Gli è successo con il Milan. E con la Roma e la Juventus: è diventato l'allenatore delle squadre in cui ha giocato. «In effetti questa storia sembra una ruota che si muove in modo armonico»: Fabio Capello raccontò così nel 2004 il suo viaggio tra la capitale e la città della Mole, riproducendo quanto fatto 34 anni prima.
ROMA PER FABIO
1970: c'è un grande movimento di mercato sull'asse Roma-Juventus. In giallorosso vanno Luis Del Sol, Gianfranco Zigoni e Roberto Vieri. Con Fabio Capello, in bianconero arrivano Luciano Spinosi e Fausto Landini (con lui nella foto). A Hurrà Juventus il neoacquisto, che ha 24 anni e più di 100 presenze in Serie A, fa un accenno alla sua esperienza precedente, suggerendo che in quel contesto abbia un peso la superstizione, anche se lui ne è immune: «Poi sa, vivendo a Roma, qualcosa riescono ad instillarti; ma così, robetta di poco conto».
IL REGISTA
La Juve sceglie Capello per affidargli la responsabilità di dirigere la squadra in mezzo al campo, apprezzando il suo gioco essenziale e la sua attitudine geometrica. Numero 10, spiega così quale sia il significato del termine “regista”: «Diciamo cervello in campo, diciamo uomo che fa da raccordo fra attacco e difesa, che filtra insomma i palloni provenienti dalle retrovie, e li rielabora, puliti, per gli avanti; salvo portarsi egli stesso indietro o verso l'area avversaria e tentare il tiro a rete». Molti allenatori non avrebbero saputo spiegarlo meglio.
ELOGIO DEL DIALOGO
A proposito di mister. Quale tipo predilige, lui che poi passerà come un “duro” quando dal centro del campo passerà alla panchina? La risposta può sorprendere: «Io rendo il massimo sotto le cure di un allenatore che mi parli, che mi spieghi, che insomma non mi ignori dopo aver dato degli ordini categorici, sia pur, magari, giusti; un allenatore che accetti il dialogo, che non mi lasci, diciamo, isolato; che mi dica qualcosa, in bene o in male, ma non mi faccia il musone».
LA SECONDA VOLTA
Nel 2004 Fabio Capello arriva alla Juventus per espressa volontà di Umberto Agnelli. Ed è un evento che fa rumore perché è un allenatore che ha rappresentato in pieno la grande rivalità tra giallorossi e bianconeri, espressa ai massimi livelli, a contendersi gli scudetti in anni combattutissimi.
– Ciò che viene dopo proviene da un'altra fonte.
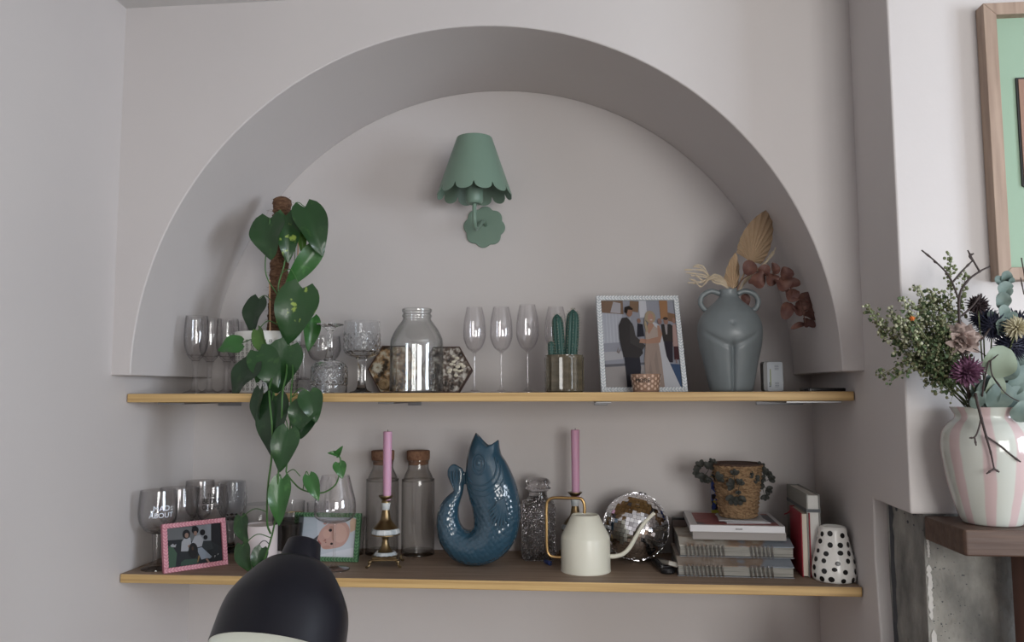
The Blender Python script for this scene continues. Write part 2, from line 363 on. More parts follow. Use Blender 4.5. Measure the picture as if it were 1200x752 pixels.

Lui torna a Torino «convinto di aver fatto la scelta giusta: perché ad un certo punto della professione è legittimo cambiare ambiente». Il carattere ha acquisito determinazione dai tempi in cui giocava e diceva di non essere un estroverso. Adesso la definizione di sé è precisa, chiarissima, impegnativa: «Io sono un uomo che sente le sfide, che ha bisogno delle sfide per dare il meglio di sé. E quest'avventura nasce inevitabilmente come una sfida».
IL MISTER IN CAMPO
Lo si rivede in maglietta a strisce bianconere, Fabio Capello. Succede nella festa del primo dei suoi due scudetti. E più che un nostalgico omaggio al giocatore che è stato, a stabilire una linea tra epoche diverse, è un modo per partecipare pienamente allo spirito della squadra. Quasi a suggerire che se da regista è stato un allenatore in campo, da mister ha avuto la stessa tempra degli uomini che ha diretto.